Some students may have a difficult time getting started given the increased complexity of these problems. Encourage these students to use completing the square to solve a more familiar problem first, such as \(x^2-10x+20=4\), and then to use the structure of the process they followed (MP7) as a guide to help them solve these more challenging problems.

Select students to share their solutions and display their work for all to see. If students found solutions that differ from each other, as time permits, invite these students to describe their thinking to the class, and encourage them to try to identify any errors and determine which solutions are correct. Discuss any common challenges or errors.

Make sure students understand that the process of solving by completing the square is the same whether the numbers in the equations are integers or other rational numbers. Elicit from students a generalization of the process. For example:

• Start with a quadratic expression in standard form on one side of the equal sign and a number (which could be 0) on the other side.
• Take half of the coefficient of the linear term and square it. The result is the constant term that would make the quadratic expression a perfect square.
• Perform the same operations to both sides of the equal sign so the constant term that is on one side is a perfect square that makes the expression a perfect square.
• Rewrite the expression (in standard form) as a squared factor.
• Find both values of the factor that, when squared, gives the number on the other side of the equal sign.

In this activity, students analyze worked examples of equations solved by completing the square. The work allows them to further develop their understanding of the method when used with rational numbers and to notice common errors. Identifying errors in worked examples is an opportunity to attend to precision (MP6) and to analyze and critique the reasoning of others (MP3).

Display the four equations in the task statement for all to see:

1. \(x^2 + 14x= \text-24\)
2. \(x^2 - 10x + 16= 0\)
3. \(x^2 + 2.4x = \text-0.8\)
4. \(x^2 - \frac65 x + \frac15 = 0\)

Arrange students in groups of 3–4. Assign one equation (or more, depending on time constraints) for each group to solve by completing the square. Once group members agree on the solutions, ask them to look for errors in the worked solution for the same equation (as the one they solved).

Display the four solutions in the task statement for all to see. Select students to share the errors they spotted and their proposed corrections.

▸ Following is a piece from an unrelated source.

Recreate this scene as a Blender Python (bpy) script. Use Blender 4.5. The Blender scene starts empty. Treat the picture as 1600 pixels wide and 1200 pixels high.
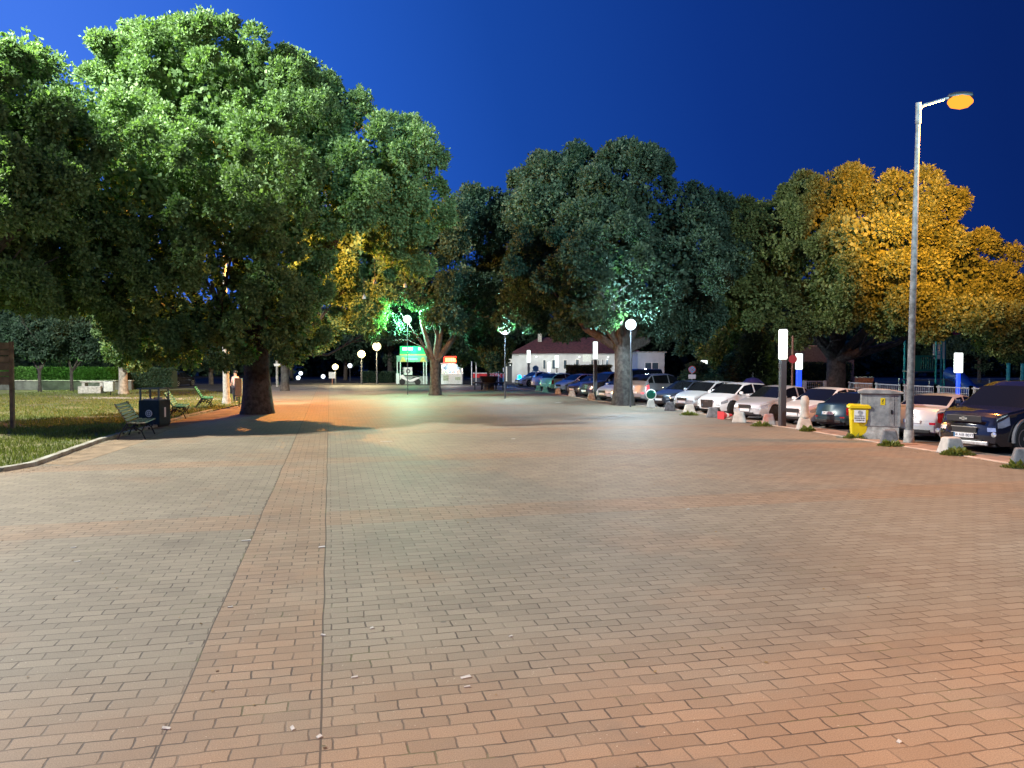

To involve more students in the discussion, after each student presents, consider asking students to classify each error by type (not limited to one type per error) and explain their classification. Here are some examples of types of errors:

• Careless errors—for example, writing the wrong number or symbol, repeating the same step twice, leaving out a negative sign, or not following directions.
• Computational errors—for example, adding or subtracting incorrectly or putting a decimal point in the wrong place.
• Gaps in understanding—for example, misunderstanding of the problem or the rules of algebra, applying an ineffective strategy, or choosing the wrong operation or step.
• Lack of precision or incomplete communication—for example, missing steps or explanations, incorrect notation, or forgetting labels or parentheses.